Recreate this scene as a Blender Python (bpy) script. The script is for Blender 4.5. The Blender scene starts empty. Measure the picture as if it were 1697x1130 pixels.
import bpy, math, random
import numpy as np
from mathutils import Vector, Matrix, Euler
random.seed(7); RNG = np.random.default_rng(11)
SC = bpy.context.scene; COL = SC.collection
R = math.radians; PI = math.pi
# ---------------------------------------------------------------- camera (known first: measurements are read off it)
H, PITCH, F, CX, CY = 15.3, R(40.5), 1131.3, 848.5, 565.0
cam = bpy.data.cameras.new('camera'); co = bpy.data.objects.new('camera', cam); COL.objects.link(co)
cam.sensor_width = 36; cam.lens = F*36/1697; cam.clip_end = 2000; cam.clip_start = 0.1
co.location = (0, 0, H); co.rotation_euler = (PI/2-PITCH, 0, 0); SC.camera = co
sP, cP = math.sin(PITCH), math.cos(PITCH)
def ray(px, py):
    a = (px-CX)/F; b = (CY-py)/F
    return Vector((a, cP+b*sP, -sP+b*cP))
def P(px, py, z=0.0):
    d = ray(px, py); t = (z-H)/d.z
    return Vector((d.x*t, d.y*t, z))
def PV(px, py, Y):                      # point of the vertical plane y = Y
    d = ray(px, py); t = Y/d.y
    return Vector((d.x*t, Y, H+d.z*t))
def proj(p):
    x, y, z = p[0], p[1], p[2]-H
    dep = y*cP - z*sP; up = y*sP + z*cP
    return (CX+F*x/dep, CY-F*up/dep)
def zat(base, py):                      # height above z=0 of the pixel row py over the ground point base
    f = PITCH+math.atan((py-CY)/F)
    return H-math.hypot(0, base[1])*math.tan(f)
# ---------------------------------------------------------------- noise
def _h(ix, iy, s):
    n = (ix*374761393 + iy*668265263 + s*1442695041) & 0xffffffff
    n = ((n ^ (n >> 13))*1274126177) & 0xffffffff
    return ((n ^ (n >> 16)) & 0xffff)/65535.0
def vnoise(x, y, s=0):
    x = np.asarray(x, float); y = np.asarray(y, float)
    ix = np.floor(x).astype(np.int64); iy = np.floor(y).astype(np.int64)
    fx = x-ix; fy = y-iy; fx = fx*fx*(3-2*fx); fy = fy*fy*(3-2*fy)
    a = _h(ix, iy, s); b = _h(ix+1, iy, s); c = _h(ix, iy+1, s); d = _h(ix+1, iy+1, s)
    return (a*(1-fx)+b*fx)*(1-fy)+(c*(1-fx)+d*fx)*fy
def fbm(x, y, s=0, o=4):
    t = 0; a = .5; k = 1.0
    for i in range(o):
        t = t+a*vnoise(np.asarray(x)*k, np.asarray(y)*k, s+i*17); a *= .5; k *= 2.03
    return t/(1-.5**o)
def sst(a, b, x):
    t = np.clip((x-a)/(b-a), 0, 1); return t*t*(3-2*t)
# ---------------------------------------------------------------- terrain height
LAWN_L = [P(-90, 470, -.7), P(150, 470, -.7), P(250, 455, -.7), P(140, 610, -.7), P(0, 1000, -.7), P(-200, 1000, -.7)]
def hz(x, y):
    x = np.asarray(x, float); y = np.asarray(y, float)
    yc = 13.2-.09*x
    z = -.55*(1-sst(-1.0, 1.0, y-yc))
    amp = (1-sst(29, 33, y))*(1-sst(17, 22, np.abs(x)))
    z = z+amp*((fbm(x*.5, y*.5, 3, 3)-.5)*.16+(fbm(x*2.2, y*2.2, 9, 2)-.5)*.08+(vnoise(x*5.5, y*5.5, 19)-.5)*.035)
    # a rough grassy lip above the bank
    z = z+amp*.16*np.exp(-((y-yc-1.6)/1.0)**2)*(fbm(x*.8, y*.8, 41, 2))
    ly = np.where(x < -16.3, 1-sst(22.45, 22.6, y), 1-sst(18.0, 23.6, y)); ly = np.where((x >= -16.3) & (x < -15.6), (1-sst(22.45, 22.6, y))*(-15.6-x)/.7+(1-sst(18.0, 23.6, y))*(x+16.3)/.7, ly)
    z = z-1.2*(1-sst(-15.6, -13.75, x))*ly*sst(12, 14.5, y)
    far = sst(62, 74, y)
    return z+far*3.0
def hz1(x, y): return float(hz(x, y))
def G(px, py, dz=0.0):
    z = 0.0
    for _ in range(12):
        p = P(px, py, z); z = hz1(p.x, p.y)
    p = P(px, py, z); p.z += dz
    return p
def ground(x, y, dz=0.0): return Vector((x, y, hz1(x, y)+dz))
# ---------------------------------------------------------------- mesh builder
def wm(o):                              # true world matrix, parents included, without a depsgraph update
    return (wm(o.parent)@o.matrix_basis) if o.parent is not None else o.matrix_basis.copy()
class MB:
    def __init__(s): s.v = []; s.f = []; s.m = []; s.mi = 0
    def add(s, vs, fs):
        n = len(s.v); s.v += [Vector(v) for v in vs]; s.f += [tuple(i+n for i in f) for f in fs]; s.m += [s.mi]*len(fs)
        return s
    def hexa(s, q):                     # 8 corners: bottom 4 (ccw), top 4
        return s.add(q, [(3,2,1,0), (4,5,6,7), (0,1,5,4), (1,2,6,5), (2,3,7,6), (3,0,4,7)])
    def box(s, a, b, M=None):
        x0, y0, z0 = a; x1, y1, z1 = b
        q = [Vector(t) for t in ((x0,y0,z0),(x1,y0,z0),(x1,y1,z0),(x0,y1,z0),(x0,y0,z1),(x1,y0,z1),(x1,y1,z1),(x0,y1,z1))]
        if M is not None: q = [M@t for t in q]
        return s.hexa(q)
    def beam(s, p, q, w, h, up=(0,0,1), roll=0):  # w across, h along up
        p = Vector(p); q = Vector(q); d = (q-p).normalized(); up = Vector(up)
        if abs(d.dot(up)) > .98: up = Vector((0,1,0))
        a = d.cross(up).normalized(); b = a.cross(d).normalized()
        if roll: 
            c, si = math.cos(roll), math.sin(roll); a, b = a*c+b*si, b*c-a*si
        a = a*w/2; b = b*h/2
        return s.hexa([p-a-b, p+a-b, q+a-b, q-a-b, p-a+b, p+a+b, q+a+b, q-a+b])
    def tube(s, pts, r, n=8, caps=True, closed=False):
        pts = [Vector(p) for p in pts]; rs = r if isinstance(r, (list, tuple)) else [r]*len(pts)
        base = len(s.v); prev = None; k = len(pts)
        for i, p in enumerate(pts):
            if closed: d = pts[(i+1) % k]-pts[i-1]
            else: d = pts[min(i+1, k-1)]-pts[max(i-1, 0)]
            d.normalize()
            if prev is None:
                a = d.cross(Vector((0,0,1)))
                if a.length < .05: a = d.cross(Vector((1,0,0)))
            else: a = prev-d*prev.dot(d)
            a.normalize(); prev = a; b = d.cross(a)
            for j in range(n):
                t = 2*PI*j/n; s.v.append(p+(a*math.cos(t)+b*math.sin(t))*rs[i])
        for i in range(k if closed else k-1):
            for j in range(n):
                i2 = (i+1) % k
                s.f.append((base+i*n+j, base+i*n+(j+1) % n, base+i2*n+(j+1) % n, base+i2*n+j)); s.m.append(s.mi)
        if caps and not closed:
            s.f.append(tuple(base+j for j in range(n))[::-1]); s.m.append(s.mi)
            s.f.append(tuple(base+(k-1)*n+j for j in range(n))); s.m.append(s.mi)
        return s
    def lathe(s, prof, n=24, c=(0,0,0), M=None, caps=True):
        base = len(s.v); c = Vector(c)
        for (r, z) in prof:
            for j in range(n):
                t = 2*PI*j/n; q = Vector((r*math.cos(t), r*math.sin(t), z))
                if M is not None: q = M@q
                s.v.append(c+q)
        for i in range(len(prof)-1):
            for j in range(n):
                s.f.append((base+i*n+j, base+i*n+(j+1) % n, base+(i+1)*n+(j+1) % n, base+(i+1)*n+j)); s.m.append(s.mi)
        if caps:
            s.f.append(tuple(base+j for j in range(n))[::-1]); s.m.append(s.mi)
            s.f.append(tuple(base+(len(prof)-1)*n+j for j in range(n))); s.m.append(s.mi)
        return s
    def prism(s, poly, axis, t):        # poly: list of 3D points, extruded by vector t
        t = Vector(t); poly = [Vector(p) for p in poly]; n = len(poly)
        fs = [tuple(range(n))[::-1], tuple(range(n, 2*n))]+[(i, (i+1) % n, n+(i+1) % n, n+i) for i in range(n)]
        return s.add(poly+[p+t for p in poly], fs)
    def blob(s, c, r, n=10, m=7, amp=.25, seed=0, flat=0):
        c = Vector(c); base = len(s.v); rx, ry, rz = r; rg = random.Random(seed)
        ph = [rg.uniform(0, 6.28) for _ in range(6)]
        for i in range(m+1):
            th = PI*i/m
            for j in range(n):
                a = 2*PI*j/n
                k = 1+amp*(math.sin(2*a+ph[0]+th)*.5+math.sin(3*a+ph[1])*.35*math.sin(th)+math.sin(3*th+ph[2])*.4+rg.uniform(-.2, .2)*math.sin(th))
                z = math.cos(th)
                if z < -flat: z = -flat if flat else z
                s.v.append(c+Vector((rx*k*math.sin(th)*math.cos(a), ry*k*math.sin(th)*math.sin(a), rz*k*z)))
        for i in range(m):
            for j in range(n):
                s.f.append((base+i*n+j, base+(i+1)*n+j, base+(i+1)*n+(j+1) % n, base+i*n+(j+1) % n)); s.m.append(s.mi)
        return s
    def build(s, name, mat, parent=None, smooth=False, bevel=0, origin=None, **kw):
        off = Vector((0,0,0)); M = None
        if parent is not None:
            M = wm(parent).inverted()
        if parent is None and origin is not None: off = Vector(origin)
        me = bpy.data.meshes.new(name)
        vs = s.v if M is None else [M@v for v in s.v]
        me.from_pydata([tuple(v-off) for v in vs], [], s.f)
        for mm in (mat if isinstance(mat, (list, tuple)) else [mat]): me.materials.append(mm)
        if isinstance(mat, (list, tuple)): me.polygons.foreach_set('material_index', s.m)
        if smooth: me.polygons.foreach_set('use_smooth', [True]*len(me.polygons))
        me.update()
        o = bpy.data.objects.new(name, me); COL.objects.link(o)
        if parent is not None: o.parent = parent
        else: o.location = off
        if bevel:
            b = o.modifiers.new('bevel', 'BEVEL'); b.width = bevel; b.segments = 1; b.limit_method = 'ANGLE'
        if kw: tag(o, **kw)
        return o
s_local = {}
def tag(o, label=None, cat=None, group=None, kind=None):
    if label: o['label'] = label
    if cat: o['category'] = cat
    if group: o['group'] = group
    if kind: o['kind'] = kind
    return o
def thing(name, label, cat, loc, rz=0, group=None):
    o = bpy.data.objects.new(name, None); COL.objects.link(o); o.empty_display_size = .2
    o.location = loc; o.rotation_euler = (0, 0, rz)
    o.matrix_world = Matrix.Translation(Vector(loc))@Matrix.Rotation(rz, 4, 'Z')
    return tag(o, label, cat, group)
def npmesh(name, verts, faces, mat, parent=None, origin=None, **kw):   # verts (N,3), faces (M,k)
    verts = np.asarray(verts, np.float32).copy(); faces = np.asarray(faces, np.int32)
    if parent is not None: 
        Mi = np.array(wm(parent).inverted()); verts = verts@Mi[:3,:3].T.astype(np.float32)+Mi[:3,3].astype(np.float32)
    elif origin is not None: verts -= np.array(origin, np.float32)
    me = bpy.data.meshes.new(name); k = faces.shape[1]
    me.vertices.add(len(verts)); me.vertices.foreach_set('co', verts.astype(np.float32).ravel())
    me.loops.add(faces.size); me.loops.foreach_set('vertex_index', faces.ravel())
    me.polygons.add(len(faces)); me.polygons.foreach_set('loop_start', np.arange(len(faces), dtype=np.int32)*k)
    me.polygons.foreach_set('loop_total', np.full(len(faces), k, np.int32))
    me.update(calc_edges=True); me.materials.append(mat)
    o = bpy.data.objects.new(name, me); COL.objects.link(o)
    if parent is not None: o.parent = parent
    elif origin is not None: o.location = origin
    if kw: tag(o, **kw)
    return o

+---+

GIVEN EXERCISE: Work through the listing above and report how many lines include the string "scene", with no other text.

RIGHT ANSWER: 2